We grabbed Ritchie for a chat about his best moments and his more surreal experiences out on the road. Although he is a self-confessed Harley man, Ritchie learnt to ride on a 250 Suzuki, remembering the experience as pretty scary, to begin with. “I remember that first day and I was freaking out because I thought I was going really fast and then I’d look at the speedometer and I was only going like 40 miles an hour, but it just felt so quick. But you get used to that over time.”

If anything, Ritchie said that getting on a motorbike only made him more aware of what is happening on the road, making him a more conscientious driver on the whole. “One thing I definitely noticed when riding a motorbike was how much people don’t see you. You are so acutely aware that if you’re on a bike that you are toast if anything hits you on the road. That was a big eye-opener, and it made me a much more observant and meticulous driver. If I’m coming to overtake on a motorway, I really check my mirrors and look over my shoulder because there could be a bike and there could be a blind spot. There’s not much for you to see as a car driver, and the last thing I want to do is take out a motorcyclist at high speed.” It is perhaps for this reason that Ritchie has not, touch wood, had an accident on a bike. “It’s part of the appeal of biking for me. You are in a state of heightened awareness when you’re on a bike. More so than when you’re in a car. That is quite meditative. It’s just you, the bike and the road.”
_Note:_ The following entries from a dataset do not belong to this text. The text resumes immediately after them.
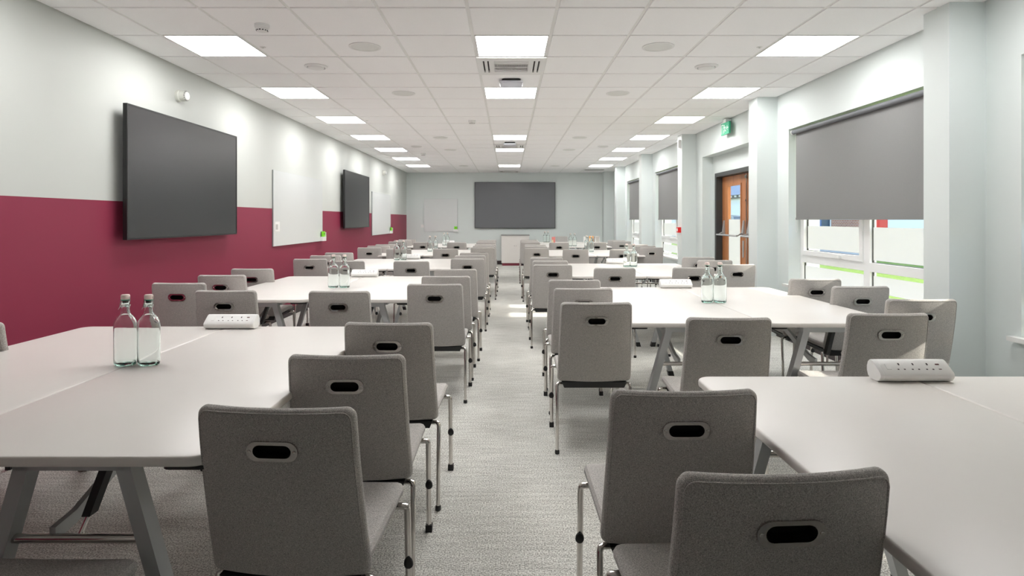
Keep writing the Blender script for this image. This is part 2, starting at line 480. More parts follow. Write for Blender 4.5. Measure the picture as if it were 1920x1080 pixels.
def blind(y0, y1, label):
    yc = (y0+y1)/2; hw = (y1-y0)/2 - 0.045
    r = tag(empty('roller_blind', (3.158, yc, ZT)), label, 'blind', 'grey roller blinds in the window recesses')
    MB().box(-0.0008, 0.0008, -hw+0.02, hw-0.02, CAMZ-ZT, -0.04).build('blind_fabric', M['blind'], r, smooth=False)
    MB().lathe([(0.023, -hw+0.01), (0.023, hw-0.01)], 20, -0.0235, 0, -0.040, axis='y').build('roller_tube', M['roller'], r)
    for s_ in (-1, 1):
        MB().lathe([(0.027, 0), (0.027, 0.012)], 20, -0.0235, s_*(hw+0.002)-0.006, -0.040, axis='y').build('bracket', M['white'], r)
    MB().box(-0.006, 0.006, -hw+0.02, hw-0.02, CAMZ-ZT, CAMZ-ZT+0.022).bevel(0.003).build('bottom_bar', M['blind'], r)
    zb = 1.20-ZT
    MB().tube([(0.035, hw+0.012, -0.04), (0.03, hw+0.014, zb+0.02), (0.02, hw+0.014, zb), (0.01, hw+0.014, zb+0.02), (0.008, hw+0.012, -0.04)], 0.0016, 6).build('pull_chain', M['white'], r)
blind(*wins[0], 'grey roller blind beside the near column, mostly out of the photo')
blind(*wins[1], 'large grey roller blind in the nearest window at the right')
blind(*wins[2], 'grey roller blind in the window just beyond the exit door')
blind(*wins[3], 'grey roller blind in the farthest window at the right')

# ------------------------------------------------------------------ exit door
dr = tag(empty('door_1', (XD, 8.39, 0)), kind='structure')
f = MB()
for s_ in (-1, 1):
    y_in, y_out = s_*0.965, s_*1.028
    f.box(-0.012, 0.17, min(y_in,y_out), max(y_in,y_out), 0, 2.068)
f.box(-0.012, 0.17, -0.965, 0.965, 2.005, 2.068)
f.bevel(0.003).build('door_frame', M['doorframe'], dr)
def leaf(s_):
    # one leaf: local y from 0 (meeting edge) to s_*0.96
    sg = lambda a, b: (min(s_*a, s_*b), max(s_*a, s_*b))
    d = MB()
    gy = (0.21, 0.73) if s_ > 0 else (0.23, 0.73)
    zg0, zg1 = 0.25, 1.86
    x0, x1 = 0.085, 0.13
    d.box(x0, x1, *sg(0.004, gy[0]), 0.01, 2.0).box(x0, x1, *sg(gy[1], 0.96), 0.01, 2.0)
    d.box(x0, x1, *sg(*gy), 0.01, zg0).box(x0, x1, *sg(*gy), zg1, 2.0)
    lo = d.build('door_leaf', M['wood'], dr, smooth=False)
    b = MB(); q = 0.014
    ga, gb = sg(*gy)
    b.ringprism([(ga-q,zg0-q),(gb+q,zg0-q),(gb+q,zg1+q),(ga-q,zg1+q)], [(ga+q,zg0+q),(gb-q,zg0+q),(gb-q,zg1-q),(ga+q,zg1-q)], x0-0.008, x0+0.01, 'yz')
    b.build('glazing_bead', M['wood'], lo, smooth=False)
    MB().box(x0+0.018, x0+0.024, ga, gb, zg0, zg1).build('pane', M['glass'], lo, smooth=False)
    MB().box(x0+0.015, x0+0.0165, ga, gb, zg0, 1.345).build('frosted_film', M['frost'], lo, smooth=False)
    # panic bar
    pb = MB()
    for yy in (0.10, 0.87):
        c = s_*yy
        pb.loft([[(x0, c-0.03, 1.10), (x0-0.035, c-0.03, 1.10), (x0-0.035, c+0.03, 1.10), (x0, c+0.03, 1.10)],
                 [(x0, c-0.03, 1.18), (x0-0.028, c-0.03, 1.18), (x0-0.028, c+0.03, 1.18), (x0, c+0.03, 1.18)],
                 [(x0, c-0.018, 1.33), (x0-0.012, c-0.018, 1.33), (x0-0.012, c+0.018, 1.33), (x0, c+0.018, 1.33)]])
        pb.bar((x0-0.03, c, 1.15), (x0-0.115, c, 1.10), 0.03, 0.022)
    pb.build('bar_bracket', M['silver'], lo)
    MB().tube([(x0-0.115, s_*0.08, 1.11), (x0-0.115, s_*0.89, 1.11)], 0.013, 10).build('push_bar', M['silver'], lo)
    return lo
l1 = leaf(1); l2 = leaf(-1)
MB().box(0.068, 0.085, -0.035, -0.008, 0.02, 1.985).box(0.062, 0.088, -0.045, 0.0, 1.60, 1.63).box(0.060, 0.09, -0.06, 0.02, 1.93, 1.97).bevel(0.003).build('shoot_bolt', M['chrome'], l2)
MB().box(0.078, 0.085, 0.10, 0.15, 0.80, 1.04).bevel(0.003).build('keep_plate', M['silver'], l1)
MB().box(-0.01, 0.17, -0.96, 0.96, 0.0, 0.008).build('threshold', M['silver'], dr)

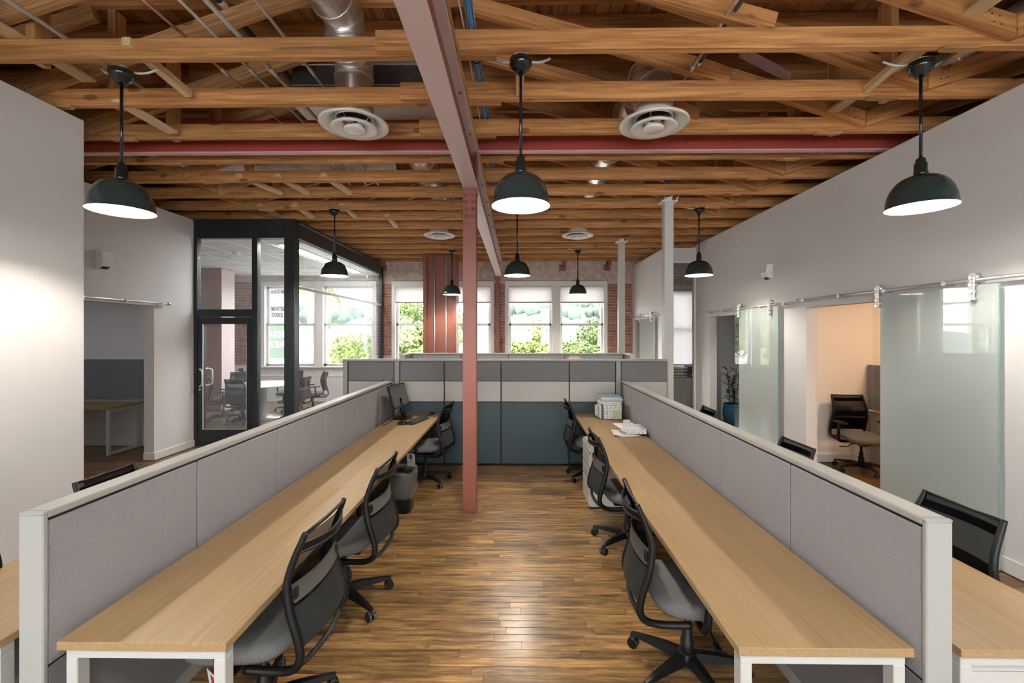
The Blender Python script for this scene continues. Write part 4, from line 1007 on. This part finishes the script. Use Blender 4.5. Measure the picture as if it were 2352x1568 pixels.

Not one to do things by halves, Ritchie has taken to riding more obscure routes than the UK has to offer. “I rode around Goa, and then I went on a fairly long trip into the state underneath Goa, searching for Paradise Beach. I was riding on sand some of the time and that was tricky. It was very deep sand actually. I had a passenger with me, and I had to ask them to get off because I didn’t want them to get hurt. I kept coming off and it was really frustrating, and it’d been a really long day. It was one of those, where I was going, ‘Ah for god's sake!’ screaming at the top of my lungs and kicking the back wheel.” And did he do it in the end? “Yeah. It was an adventure. It’s beautiful. You go out off the beaten track and go through villages. They don’t see Westerners very often, so you get all the kids in the village running out and chasing your bike. It’s really cool. I was riding through the mountains and there were monkeys coming into the road. We were going through the jungle and stuff, it was a proper experience.”

If riding through the jungle taught Ritchie to be acutely aware of his surroundings, one thing it certainly didn’t teach him was how to do this while parking. He recalled turning up at a trance party in Goa: “When I pulled up it was an empty field. It was early in the day, so I thought I’d go and check it out and listen to some music. I was there for a good few hours. When I came out it was pitch black and the whole field was full of motorbikes. I couldn’t even remember the general direction of where I’d left my bike. I just thought it’d be an empty field still and I’d see it. So, I had to walk down rows and rows of bikes, and some of them were the same as mine. I didn’t know my number plate so I had to keep putting my key in to check.”

Citing himself as more of a café cruiser kind of guy, Ritchie confessed to being less interested in motorsport and more in to “Sitting upright and cruising around with an open-faced helmet like a Hells Angel.” With a love for all things Harley Davidson and Sons of Anarchy, he even has the trademark SAMCRO t-shirt to match his beloved café racer style. “I also really like Triumph, because it’s British. You have to support your country and what an iconic brand.”

So what’s next for Ritchie? “I haven’t gone and done much recently because obviously we’ve just had the baby, but I would really, really love to take my other half to India, because there’s something about India that’s really special. There’s something that gives you this grounding. I’d love to take her to ride around India and get that cruiser vibe going on and show her what a mixed bag of beauty and hardship India is. So yeah, that’s where I’d want to go back to and do a really long road trip.”